The GitLab learner dashboard is all you need. The course material is divided into six sections, each covering a major area of function within the platform. There is also a short intro section that goes into the history of version control and explains what makes GitLab unique. You could skip this, but I wouldn’t.
There is also a lab at the end of each section for some hands-on experience. I would highly recommend going through them before signing up for the test.
I always take meticulous notes in the form of Google Docs/Google Slides. I spent maybe an hour or two per section carefully going through all of the material. There is no advantage in rushing through the material for a certification, cramming for the exam, and then forgetting almost everything learned soon after passing. Take the time to learn the ins and outs of not just GitLab, but Git. Git is a tool that everyone in tech (not just developers) should know how to use.
This is one that could be knocked out in a weekend. I would recommend spacing it out over a week. Spend a couple hours a day per section and then take the exam at the very end.
The exam is not proctored, so feel free to dive right into this once finishing up the course material.

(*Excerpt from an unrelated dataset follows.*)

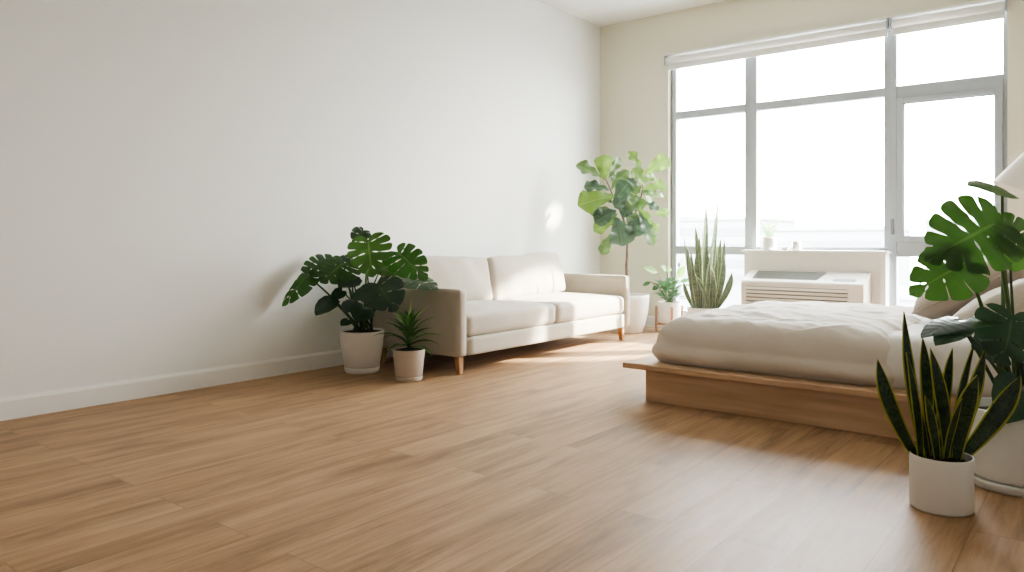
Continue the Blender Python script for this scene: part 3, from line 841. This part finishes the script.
# ---- small strap-leaf plant in front of it
bc = (.845, -3.822)
B = thing('potted_dracaena', (*bc, 0), 'small strap-leaved plant in a beige pot on the floor at the sofa corner', 'potted plant')
MB().lathe((*bc, 0), [(.001,0),(.086,0),(.090,.004),(.093,.024),(.091,.029),(.086,.029),(.001,.025)], 48).build('saucer', M['potb'], B)
MB().lathe((*bc, .030), [(.001,0),(.086,0),(.0925,.007),(.110,.172),(.111,.180),(.106,.180),(.104,.172),(.098,.08),(.001,.08)], 48).build('pot', M['potb'], B)
soil(bc, .104, .20, B)
MB().tube([(bc[0], bc[1], .2), (bc[0]+.004, bc[1], .30), (bc[0], bc[1]+.004, .38)], [.012,.011,.006], 8).build('stem', M['stemd'], B)
def strap(b, a, el0, L, W, mat, parent, arch):
    V = []; UVS = []; F = []; nv = 12; p = Vector(b)
    h = Vector((math.cos(a), math.sin(a), 0)); side = Vector((-math.sin(a), math.cos(a), 0))
    for j in range(nv+1):
        s_ = j/nv; el = el0 - arch*s_**1.3
        w = W/2*(.6+.4*math.sin(math.pi*min(1, s_*1.4)))*(1-max(0, (s_-.45)/.55)**2)
        up = Vector((0,0,math.cos(el))) - h*math.sin(el)
        for u in (-1, -.5, 0, .5, 1):
            V.append(p + side*(u*w) + up*(abs(u)*w*.45)); UVS.append((abs(u), s_))
        p = p + (h*math.cos(el)+UP*math.sin(el))*(L/nv)
    for j in range(nv):
        for i in range(4): F.append((j*5+i, j*5+i+1, (j+1)*5+i+1, (j+1)*5+i))
    return MB().add(V, F, UVS).build('leaf', mat, parent)
for k in range(28):
    a = k*2.399; f = k/27
    strap((bc[0]+.01*math.cos(a), bc[1]+.01*math.sin(a), .215+.15*f), a, R(22+52*f+rnd.uniform(-8,8)), .245-.10*f*f+rnd.uniform(-.03,.04), rnd.uniform(.042,.056),
          M['drab'] if k in (17, 24) else M['dra'], B, R(62-20*f+rnd.uniform(-12,12)))
strap((bc[0], bc[1], .36), 1.0, R(86), .19, .030, M['drab'], B, R(6))

# ---- fiddle leaf fig in the corner
fc = Vector((.690, -.600, 0))
Fg = thing('potted_fig_tree', fc, 'tall fiddle leaf fig tree in a tapered stone-white planter in the far corner', 'potted plant')
MB().lathe(fc, [(.001,0),(.155,0),(.165,.006),(.195,.10),(.222,.22),(.232,.34),(.234,.385),(.228,.39),(.220,.385),(.216,.33),(.19,.2),(.001,.2)], 56).build('planter', M['potf'], Fg)
soil(fc, .217, .345, Fg)
def cf(x, y): return 570+x/4.764, 140+y/4.764
FD = 7.60
tb = at(627.3, 300, FD)
trunk = [Vector((fc.x, fc.y, .34)), Vector((fc.x+.002, fc.y, .7)), at(*cf(272,570), FD), at(*cf(275,470), FD), at(*cf(262,400), FD), at(*cf(245,350), FD), at(*cf(215,290), FD), at(*cf(185,220), FD), at(*cf(170,185), FD)]
MB().tube(trunk, [.017,.016,.015,.014,.012,.010,.009,.007,.005], 10).build('trunk', M['trunk'], Fg)
br2 = [at(*cf(272,430), FD), at(*cf(300,370), FD-.02), at(*cf(330,310), FD-.03), at(*cf(345,240), FD-.03), at(*cf(350,170), FD-.03)]
MB().tube(br2, [.011,.009,.008,.007,.005], 8).build('branch', M['trunk'], Fg)
br3 = [at(*cf(255,385), FD), at(*cf(262,310), FD+.08), at(*cf(285,230), FD+.1)]
MB().tube(br3, [.009,.007,.005], 8).build('branch', M['trunk'], Fg)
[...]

It’s divided into two parts. The first part is a simple multiple choice quiz. Less than twenty questions. Once you get over 80% on it, you can then access a lab environment that they provision for the hands-on portion. Once completing all of the steps, you’ll simply provide them with a link to your project and a grader will check the actions taken for accuracy.
The material covered under this certification set us up to go in so many directions. I know that the AWS Certified Developer Associate and the Cisco DevNet Associate exams would have been easier if I had taken this certification first.
Personally, I am jumping into HashiCorp’s Terraform Associate next. Terraform files (.tf) are generally stored and modified in source code repositories. For teams that use Terraform to build their application infrastructure, this usually means storing the files alongside their own source code. If you also want to become a Terraform Certified Associate, maybe take this first if you are not familiar with Git.